(Scenes as source code)
________________________________________

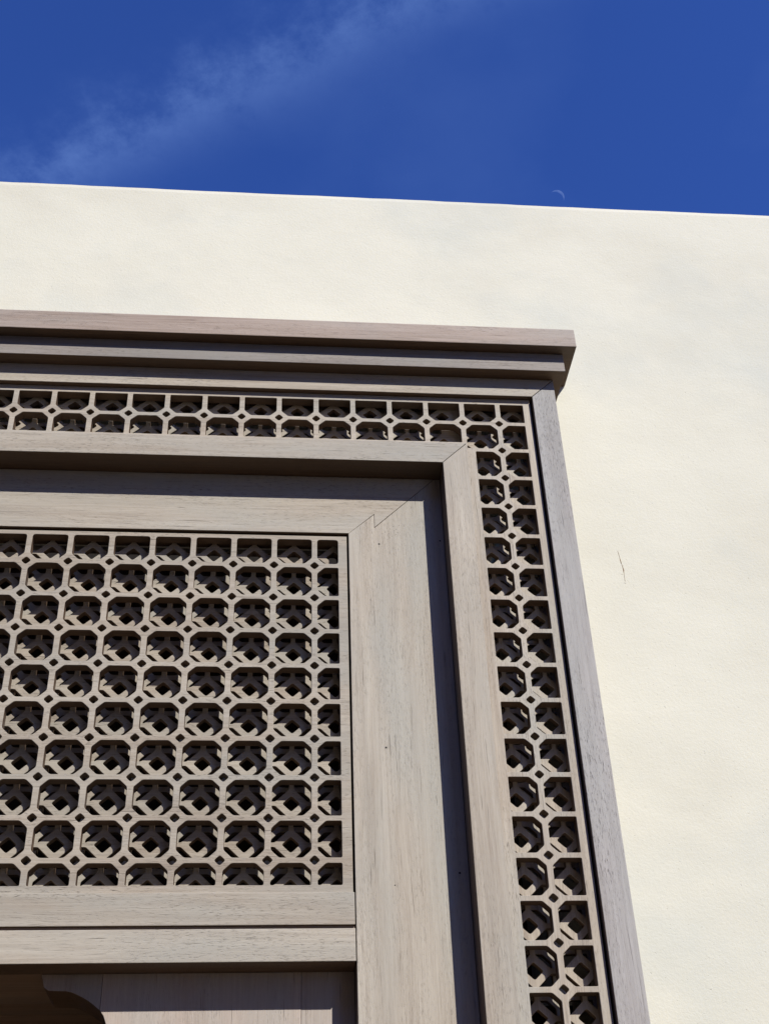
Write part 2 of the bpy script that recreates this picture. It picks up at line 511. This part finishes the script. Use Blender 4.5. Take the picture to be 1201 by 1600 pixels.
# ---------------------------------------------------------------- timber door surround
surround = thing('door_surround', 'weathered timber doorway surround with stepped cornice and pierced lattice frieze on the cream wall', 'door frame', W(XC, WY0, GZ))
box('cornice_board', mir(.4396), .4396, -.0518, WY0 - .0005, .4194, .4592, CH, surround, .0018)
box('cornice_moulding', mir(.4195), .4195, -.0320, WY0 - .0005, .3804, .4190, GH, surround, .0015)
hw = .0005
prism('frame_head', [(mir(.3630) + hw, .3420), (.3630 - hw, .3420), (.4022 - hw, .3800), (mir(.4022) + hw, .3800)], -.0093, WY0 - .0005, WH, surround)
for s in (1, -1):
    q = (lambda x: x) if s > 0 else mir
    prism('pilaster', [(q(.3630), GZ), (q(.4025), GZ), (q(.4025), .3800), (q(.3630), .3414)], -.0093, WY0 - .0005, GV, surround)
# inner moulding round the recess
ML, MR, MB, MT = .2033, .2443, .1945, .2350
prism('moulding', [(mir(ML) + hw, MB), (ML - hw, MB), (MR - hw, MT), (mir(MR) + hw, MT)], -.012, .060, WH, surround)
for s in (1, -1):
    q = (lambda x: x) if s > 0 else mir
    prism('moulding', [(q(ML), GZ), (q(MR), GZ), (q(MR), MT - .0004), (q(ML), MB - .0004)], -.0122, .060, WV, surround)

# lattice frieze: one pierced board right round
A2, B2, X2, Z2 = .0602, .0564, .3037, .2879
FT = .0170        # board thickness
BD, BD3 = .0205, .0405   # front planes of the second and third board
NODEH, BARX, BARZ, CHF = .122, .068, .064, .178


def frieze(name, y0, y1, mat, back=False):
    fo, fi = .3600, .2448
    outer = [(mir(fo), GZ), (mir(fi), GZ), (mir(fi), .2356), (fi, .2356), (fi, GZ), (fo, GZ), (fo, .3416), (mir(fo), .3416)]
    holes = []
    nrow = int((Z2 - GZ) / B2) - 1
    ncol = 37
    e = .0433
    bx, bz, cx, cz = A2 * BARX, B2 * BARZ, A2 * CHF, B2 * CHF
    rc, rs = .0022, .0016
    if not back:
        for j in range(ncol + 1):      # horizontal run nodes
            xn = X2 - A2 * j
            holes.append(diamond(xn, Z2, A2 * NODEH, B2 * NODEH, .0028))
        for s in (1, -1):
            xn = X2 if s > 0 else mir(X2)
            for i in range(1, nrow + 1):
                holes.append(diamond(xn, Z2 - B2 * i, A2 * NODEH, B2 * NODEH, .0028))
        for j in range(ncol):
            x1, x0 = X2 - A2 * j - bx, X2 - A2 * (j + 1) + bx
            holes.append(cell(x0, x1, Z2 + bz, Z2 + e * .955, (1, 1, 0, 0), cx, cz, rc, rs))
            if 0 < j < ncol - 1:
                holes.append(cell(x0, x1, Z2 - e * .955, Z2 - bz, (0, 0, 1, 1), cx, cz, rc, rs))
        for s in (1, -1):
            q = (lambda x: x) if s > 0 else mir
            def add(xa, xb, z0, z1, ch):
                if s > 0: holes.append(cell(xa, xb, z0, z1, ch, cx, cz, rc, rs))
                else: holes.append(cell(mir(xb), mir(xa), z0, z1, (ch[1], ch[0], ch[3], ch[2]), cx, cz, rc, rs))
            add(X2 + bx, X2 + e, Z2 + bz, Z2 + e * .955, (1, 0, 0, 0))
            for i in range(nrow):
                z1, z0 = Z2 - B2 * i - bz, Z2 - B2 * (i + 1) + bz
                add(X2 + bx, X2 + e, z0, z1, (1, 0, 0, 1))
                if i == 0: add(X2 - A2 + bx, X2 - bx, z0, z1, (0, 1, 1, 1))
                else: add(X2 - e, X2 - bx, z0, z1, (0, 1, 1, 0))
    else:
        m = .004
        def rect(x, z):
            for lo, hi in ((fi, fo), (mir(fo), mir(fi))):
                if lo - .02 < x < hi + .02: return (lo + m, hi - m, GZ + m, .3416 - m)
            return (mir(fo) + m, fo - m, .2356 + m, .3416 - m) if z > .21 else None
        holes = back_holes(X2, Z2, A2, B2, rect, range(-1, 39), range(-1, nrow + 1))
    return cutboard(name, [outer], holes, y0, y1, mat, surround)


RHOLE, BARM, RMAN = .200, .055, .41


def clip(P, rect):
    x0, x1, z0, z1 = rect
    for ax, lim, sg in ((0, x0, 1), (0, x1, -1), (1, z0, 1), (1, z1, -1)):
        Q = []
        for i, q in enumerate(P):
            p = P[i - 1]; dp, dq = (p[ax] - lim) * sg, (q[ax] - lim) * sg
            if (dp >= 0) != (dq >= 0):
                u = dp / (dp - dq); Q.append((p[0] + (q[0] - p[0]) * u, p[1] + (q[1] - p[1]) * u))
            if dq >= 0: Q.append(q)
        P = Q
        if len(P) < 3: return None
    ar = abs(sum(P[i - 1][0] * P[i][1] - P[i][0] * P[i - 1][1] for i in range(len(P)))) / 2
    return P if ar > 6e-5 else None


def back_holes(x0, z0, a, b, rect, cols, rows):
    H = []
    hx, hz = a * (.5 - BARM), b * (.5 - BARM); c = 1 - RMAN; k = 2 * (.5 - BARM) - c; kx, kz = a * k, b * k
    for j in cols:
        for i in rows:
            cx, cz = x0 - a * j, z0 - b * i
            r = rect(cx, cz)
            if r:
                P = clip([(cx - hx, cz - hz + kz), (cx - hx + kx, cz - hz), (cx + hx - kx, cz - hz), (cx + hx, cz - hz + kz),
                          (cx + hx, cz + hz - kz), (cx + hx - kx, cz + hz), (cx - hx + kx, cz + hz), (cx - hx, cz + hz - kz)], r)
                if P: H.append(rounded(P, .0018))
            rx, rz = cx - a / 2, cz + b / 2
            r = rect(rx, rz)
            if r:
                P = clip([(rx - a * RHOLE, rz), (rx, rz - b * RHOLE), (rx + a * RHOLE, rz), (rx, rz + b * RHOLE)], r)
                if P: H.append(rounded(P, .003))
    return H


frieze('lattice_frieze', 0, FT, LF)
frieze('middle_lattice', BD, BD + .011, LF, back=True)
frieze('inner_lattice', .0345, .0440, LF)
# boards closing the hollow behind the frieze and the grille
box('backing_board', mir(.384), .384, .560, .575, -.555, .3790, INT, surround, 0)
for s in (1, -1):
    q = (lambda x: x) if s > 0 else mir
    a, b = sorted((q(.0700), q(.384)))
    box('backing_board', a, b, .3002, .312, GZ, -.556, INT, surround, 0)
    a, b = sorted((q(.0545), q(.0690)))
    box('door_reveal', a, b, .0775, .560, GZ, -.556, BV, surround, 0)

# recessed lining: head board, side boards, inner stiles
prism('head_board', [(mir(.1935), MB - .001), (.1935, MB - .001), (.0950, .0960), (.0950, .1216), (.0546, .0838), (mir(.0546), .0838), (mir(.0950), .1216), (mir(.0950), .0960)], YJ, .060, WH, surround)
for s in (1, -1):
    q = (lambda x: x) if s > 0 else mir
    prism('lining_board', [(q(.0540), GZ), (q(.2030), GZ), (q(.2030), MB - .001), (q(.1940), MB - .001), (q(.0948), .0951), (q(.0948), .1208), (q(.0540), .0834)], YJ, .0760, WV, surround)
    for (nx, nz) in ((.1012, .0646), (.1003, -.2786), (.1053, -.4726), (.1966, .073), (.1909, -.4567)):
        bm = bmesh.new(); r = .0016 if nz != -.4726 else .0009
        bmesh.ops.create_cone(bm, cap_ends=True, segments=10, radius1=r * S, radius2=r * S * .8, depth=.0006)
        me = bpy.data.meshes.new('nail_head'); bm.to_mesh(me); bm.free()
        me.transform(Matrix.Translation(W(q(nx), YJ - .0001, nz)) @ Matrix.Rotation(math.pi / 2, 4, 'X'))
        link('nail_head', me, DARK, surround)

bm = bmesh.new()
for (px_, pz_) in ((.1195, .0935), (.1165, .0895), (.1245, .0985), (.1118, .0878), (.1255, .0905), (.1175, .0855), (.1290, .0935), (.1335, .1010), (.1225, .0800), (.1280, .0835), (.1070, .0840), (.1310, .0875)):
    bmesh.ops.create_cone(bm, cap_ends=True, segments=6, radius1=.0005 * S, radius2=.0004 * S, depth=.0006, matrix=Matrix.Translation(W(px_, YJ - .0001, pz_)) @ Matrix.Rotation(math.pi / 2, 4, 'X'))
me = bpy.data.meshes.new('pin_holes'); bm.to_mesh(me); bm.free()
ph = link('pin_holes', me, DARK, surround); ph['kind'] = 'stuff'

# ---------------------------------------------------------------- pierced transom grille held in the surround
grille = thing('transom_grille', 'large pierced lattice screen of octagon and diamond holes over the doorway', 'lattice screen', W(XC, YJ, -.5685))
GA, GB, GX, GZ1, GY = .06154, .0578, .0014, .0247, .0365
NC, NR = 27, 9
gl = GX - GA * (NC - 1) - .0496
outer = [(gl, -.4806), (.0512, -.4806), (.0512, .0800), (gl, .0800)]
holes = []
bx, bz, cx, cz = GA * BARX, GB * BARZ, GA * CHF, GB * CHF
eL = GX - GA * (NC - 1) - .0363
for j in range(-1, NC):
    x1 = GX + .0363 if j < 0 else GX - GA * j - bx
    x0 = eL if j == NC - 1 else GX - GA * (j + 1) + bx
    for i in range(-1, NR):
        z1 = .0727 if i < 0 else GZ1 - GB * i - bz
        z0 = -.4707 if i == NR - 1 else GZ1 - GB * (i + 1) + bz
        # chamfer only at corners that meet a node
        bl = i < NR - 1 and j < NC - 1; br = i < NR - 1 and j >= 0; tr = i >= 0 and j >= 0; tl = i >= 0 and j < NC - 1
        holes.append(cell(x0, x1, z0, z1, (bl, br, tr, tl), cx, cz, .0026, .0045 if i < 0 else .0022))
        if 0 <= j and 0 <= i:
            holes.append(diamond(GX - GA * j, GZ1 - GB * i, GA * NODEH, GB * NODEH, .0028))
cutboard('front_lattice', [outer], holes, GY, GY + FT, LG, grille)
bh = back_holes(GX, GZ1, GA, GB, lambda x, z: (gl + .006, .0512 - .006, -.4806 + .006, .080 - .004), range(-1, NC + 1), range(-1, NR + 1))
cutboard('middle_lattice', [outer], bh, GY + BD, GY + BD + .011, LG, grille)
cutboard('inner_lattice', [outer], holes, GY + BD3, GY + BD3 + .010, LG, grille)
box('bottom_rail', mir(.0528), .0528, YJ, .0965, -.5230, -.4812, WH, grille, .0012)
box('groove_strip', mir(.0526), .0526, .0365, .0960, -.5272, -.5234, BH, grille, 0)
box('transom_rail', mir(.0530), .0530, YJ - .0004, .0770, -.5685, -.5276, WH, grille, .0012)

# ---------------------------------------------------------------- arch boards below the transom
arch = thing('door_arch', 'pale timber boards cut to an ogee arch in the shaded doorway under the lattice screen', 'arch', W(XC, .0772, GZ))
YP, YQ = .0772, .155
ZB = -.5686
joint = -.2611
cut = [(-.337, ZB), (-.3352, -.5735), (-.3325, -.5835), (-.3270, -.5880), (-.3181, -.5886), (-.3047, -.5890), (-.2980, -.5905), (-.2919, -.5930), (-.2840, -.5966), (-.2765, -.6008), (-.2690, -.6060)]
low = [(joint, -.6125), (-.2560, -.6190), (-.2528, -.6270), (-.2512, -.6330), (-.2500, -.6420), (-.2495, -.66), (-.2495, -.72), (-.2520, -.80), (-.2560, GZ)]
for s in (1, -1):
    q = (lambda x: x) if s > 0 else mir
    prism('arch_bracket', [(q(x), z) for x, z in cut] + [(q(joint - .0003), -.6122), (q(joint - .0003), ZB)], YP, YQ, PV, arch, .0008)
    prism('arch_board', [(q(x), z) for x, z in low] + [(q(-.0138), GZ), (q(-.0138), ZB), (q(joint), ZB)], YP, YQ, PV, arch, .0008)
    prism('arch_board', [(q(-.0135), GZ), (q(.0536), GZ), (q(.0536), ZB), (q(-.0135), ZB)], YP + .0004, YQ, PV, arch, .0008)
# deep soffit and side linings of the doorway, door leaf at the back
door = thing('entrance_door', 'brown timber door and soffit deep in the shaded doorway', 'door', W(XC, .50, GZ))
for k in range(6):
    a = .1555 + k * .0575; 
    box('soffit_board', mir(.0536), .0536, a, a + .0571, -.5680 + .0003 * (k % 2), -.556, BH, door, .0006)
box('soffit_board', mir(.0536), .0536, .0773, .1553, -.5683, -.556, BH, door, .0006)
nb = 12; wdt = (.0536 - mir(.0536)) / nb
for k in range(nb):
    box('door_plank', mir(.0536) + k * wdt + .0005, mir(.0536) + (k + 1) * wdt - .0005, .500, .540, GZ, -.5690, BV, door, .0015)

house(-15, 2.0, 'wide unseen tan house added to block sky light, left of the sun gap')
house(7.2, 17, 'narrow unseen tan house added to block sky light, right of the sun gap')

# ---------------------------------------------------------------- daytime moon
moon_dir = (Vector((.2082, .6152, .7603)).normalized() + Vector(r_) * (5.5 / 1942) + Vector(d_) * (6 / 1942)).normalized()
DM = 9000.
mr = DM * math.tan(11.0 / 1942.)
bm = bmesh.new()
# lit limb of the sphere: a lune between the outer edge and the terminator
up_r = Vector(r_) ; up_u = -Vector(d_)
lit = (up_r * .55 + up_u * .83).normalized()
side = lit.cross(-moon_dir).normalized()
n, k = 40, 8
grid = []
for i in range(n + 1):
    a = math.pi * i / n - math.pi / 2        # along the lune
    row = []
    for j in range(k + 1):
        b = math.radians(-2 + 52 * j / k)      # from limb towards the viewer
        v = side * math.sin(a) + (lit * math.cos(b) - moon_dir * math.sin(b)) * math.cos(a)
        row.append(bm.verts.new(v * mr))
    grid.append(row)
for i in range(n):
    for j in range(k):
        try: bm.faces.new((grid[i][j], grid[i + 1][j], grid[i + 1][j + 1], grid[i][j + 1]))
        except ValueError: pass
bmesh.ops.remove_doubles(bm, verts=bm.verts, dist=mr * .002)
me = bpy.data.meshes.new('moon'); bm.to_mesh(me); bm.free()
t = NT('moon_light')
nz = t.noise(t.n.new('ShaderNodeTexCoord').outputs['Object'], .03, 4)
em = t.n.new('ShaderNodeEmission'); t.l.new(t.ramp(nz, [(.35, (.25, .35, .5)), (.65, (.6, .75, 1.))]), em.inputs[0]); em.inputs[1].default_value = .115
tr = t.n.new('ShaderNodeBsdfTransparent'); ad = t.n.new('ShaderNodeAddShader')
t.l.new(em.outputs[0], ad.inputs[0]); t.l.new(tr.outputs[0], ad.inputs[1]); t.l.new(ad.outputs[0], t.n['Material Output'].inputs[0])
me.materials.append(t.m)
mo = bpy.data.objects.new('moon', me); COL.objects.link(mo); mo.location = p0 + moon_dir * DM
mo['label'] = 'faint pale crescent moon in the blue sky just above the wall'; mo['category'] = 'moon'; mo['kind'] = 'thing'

________________________________________

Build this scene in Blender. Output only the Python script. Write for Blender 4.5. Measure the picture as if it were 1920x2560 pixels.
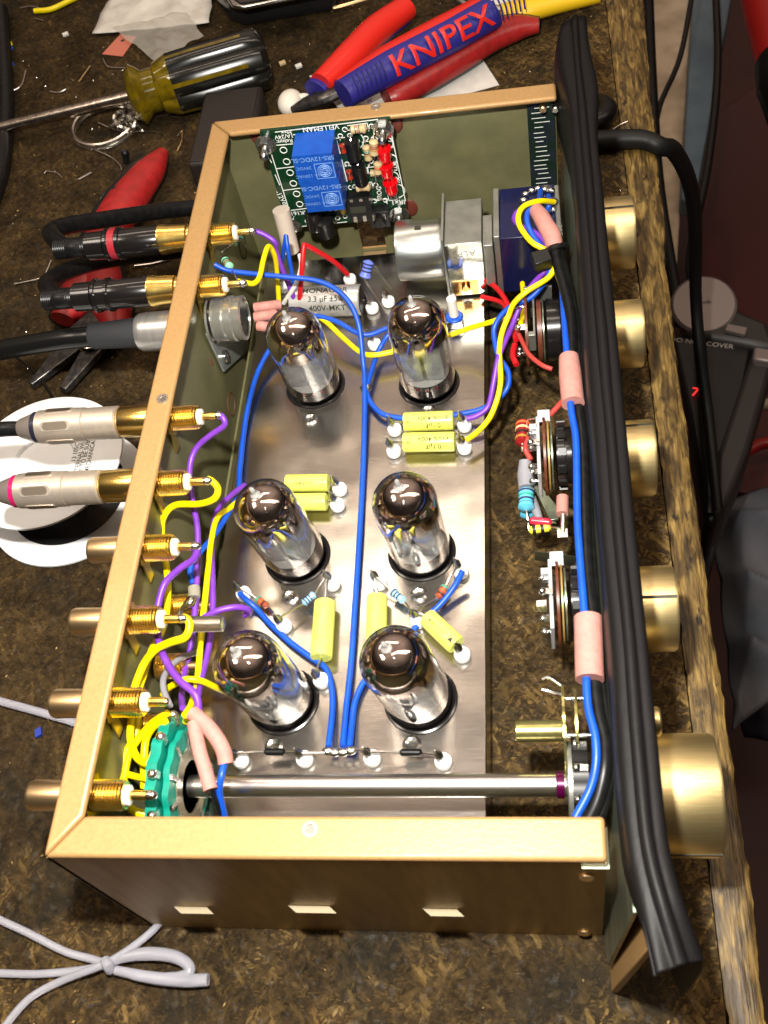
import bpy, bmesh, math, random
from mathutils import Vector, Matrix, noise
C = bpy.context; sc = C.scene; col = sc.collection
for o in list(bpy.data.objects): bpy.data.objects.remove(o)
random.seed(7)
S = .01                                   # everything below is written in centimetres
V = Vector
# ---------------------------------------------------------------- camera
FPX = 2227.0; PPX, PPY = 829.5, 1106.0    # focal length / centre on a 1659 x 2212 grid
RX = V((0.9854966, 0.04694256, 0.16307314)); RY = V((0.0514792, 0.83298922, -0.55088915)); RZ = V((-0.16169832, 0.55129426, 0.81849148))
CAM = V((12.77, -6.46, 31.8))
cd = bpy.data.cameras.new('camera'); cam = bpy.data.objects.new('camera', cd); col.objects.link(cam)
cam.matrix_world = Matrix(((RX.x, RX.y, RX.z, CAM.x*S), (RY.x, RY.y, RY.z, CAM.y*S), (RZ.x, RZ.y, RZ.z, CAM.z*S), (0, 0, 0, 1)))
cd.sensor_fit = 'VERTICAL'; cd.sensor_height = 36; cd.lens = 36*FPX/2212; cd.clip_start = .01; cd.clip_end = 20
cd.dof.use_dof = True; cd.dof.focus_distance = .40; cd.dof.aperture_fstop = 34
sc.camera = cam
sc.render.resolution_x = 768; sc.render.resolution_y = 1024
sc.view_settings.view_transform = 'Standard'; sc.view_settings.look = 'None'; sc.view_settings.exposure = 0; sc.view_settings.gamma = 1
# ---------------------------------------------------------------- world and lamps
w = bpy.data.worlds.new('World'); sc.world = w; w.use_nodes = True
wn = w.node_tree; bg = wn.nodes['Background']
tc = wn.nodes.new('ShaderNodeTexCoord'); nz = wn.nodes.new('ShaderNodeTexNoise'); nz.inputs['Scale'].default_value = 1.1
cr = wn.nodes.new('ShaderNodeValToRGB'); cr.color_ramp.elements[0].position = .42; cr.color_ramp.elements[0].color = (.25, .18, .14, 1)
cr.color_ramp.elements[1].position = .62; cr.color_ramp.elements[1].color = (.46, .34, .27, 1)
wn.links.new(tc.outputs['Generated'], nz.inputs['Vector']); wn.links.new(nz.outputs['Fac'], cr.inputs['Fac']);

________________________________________

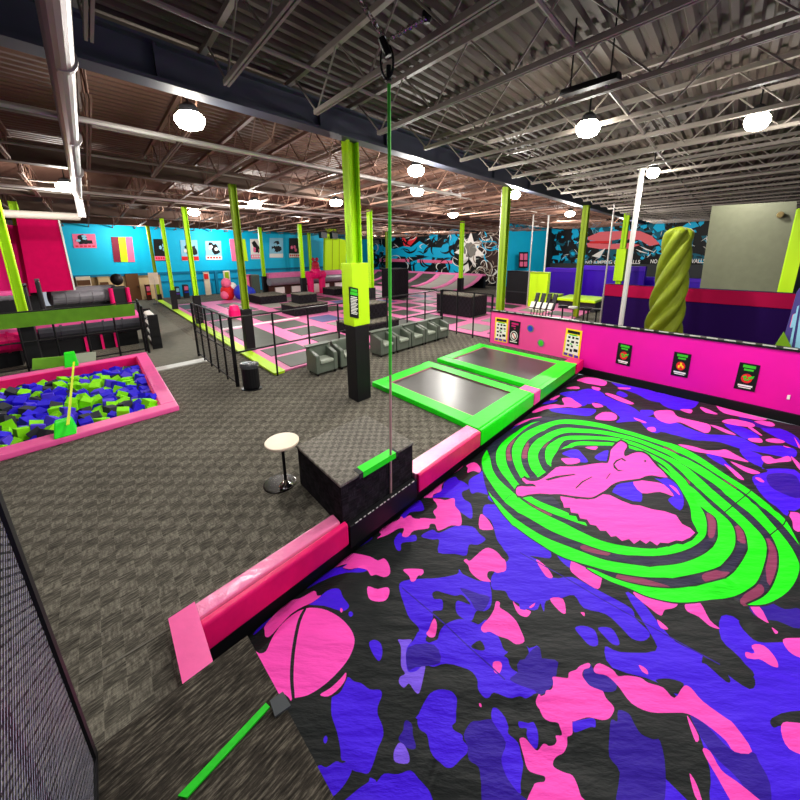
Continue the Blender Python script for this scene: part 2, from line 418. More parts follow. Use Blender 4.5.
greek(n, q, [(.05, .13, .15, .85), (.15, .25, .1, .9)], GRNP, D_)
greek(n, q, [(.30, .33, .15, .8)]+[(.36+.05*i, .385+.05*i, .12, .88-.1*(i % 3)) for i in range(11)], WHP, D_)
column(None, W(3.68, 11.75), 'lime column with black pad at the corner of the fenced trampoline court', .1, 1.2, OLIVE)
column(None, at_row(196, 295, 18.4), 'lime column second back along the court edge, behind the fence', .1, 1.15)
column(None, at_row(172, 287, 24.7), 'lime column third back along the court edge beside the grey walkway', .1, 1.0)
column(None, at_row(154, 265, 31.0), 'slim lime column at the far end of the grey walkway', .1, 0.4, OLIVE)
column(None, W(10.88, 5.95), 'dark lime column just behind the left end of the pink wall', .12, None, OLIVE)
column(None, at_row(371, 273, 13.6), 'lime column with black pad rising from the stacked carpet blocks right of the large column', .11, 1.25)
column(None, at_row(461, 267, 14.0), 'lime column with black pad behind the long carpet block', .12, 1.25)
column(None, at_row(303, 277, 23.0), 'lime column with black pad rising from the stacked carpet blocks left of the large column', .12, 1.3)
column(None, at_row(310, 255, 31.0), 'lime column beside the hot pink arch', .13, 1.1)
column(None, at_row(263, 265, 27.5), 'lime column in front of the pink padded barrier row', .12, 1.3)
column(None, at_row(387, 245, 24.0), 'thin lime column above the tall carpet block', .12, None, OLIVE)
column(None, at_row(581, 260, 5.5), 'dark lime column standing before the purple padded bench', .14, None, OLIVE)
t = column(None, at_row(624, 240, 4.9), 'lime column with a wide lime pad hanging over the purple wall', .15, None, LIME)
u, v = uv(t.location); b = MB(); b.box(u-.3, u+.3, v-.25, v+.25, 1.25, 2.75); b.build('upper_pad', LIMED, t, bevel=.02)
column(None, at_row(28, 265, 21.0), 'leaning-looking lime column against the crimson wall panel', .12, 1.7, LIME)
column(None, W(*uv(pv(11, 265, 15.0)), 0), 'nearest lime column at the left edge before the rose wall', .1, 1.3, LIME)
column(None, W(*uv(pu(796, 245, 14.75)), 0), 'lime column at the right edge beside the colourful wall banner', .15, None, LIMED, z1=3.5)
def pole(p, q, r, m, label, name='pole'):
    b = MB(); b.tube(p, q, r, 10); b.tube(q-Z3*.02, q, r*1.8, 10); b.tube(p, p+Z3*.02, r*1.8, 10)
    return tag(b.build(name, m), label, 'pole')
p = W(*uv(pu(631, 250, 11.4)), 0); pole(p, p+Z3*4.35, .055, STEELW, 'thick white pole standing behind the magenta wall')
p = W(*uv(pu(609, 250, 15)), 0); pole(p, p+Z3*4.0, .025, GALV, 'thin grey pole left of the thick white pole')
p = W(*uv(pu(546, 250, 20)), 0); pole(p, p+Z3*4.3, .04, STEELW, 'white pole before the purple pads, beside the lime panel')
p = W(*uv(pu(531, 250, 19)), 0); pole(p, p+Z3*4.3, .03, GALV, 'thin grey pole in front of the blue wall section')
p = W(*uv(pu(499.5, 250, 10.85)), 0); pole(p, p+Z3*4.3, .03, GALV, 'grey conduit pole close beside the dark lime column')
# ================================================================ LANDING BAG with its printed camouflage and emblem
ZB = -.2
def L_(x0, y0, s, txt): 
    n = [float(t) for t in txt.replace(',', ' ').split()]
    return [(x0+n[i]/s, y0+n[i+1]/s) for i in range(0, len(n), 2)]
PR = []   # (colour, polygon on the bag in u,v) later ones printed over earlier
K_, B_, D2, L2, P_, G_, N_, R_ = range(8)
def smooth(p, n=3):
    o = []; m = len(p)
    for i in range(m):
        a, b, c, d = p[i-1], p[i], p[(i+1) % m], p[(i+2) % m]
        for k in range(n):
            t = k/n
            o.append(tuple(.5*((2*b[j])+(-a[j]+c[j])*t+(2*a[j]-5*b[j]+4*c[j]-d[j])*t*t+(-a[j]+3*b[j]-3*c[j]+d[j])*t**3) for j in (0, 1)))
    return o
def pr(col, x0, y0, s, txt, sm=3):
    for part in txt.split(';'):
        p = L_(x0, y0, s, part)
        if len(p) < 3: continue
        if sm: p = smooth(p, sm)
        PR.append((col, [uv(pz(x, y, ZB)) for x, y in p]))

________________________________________

Problem to work on
Copy every line above that holds the word "timber".

Response
# ---------------------------------------------------------------- timber door surround
surround = thing('door_surround', 'weathered timber doorway surround with stepped cornice and pierced lattice frieze on the cream wall', 'door frame', W(XC, WY0, GZ))
arch = thing('door_arch', 'pale timber boards cut to an ogee arch in the shaded doorway under the lattice screen', 'arch', W(XC, .0772, GZ))
door = thing('entrance_door', 'brown timber door and soffit deep in the shaded doorway', 'door', W(XC, .50, GZ))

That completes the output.